● DIRECTIVE
A faithful transcription of all the data is required.
* Start DATASET EXTRACT *
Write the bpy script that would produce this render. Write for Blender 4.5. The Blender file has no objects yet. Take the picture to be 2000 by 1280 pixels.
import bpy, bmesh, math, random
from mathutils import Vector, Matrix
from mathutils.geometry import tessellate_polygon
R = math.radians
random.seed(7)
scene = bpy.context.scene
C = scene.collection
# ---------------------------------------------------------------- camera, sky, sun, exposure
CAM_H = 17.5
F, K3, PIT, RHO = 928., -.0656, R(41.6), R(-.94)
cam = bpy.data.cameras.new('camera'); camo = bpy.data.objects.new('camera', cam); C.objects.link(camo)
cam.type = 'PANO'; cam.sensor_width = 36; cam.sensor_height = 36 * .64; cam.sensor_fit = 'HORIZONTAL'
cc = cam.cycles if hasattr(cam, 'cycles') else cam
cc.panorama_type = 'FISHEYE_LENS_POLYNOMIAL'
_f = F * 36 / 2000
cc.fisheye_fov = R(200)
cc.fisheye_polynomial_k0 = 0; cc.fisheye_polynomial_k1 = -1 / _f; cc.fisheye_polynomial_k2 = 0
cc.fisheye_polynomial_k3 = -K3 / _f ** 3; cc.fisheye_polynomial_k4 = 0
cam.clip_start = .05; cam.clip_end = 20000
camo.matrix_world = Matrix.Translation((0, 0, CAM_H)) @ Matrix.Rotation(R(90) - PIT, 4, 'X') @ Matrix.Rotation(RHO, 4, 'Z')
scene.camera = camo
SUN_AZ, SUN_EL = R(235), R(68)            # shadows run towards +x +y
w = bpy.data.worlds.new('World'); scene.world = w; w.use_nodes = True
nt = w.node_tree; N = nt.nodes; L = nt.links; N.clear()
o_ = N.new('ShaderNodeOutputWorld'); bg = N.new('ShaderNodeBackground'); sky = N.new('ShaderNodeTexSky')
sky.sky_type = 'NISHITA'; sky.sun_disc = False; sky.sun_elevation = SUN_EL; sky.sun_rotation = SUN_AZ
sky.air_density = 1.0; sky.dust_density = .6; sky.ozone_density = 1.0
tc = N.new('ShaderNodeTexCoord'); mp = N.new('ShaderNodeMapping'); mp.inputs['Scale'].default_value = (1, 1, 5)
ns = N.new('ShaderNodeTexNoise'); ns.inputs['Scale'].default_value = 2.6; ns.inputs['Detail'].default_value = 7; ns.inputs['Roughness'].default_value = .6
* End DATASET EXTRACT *
● EXERCISE OUTPUT
Write the bpy script that would produce this render. Write for Blender 4.5. The Blender file has no objects yet. Take the picture to be 2000 by 1280 pixels.
import bpy, bmesh, math, random
from mathutils import Vector, Matrix
from mathutils.geometry import tessellate_polygon
R = math.radians
random.seed(7)
scene = bpy.context.scene
C = scene.collection
# ---------------------------------------------------------------- camera, sky, sun, exposure
CAM_H = 17.5
F, K3, PIT, RHO = 928., -.0656, R(41.6), R(-.94)
cam = bpy.data.cameras.new('camera'); camo = bpy.data.objects.new('camera', cam); C.objects.link(camo)
cam.type = 'PANO'; cam.sensor_width = 36; cam.sensor_height = 36 * .64; cam.sensor_fit = 'HORIZONTAL'
cc = cam.cycles if hasattr(cam, 'cycles') else cam
cc.panorama_type = 'FISHEYE_LENS_POLYNOMIAL'
_f = F * 36 / 2000
cc.fisheye_fov = R(200)
cc.fisheye_polynomial_k0 = 0; cc.fisheye_polynomial_k1 = -1 / _f; cc.fisheye_polynomial_k2 = 0
cc.fisheye_polynomial_k3 = -K3 / _f ** 3; cc.fisheye_polynomial_k4 = 0
cam.clip_start = .05; cam.clip_end = 20000
camo.matrix_world = Matrix.Translation((0, 0, CAM_H)) @ Matrix.Rotation(R(90) - PIT, 4, 'X') @ Matrix.Rotation(RHO, 4, 'Z')
scene.camera = camo
SUN_AZ, SUN_EL = R(235), R(68)            # shadows run towards +x +y
w = bpy.data.worlds.new('World'); scene.world = w; w.use_nodes = True
nt = w.node_tree; N = nt.nodes; L = nt.links; N.clear()
o_ = N.new('ShaderNodeOutputWorld'); bg = N.new('ShaderNodeBackground'); sky = N.new('ShaderNodeTexSky')
sky.sky_type = 'NISHITA'; sky.sun_disc = False; sky.sun_elevation = SUN_EL; sky.sun_rotation = SUN_AZ
sky.air_density = 1.0; sky.dust_density = .6; sky.ozone_density = 1.0
tc = N.new('ShaderNodeTexCoord'); mp = N.new('ShaderNodeMapping'); mp.inputs['Scale'].default_value = (1, 1, 5)
ns = N.new('ShaderNodeTexNoise'); ns.inputs['Scale'].default_value = 2.6; ns.inputs['Detail'].default_value = 7; ns.inputs['Roughness'].default_value = .6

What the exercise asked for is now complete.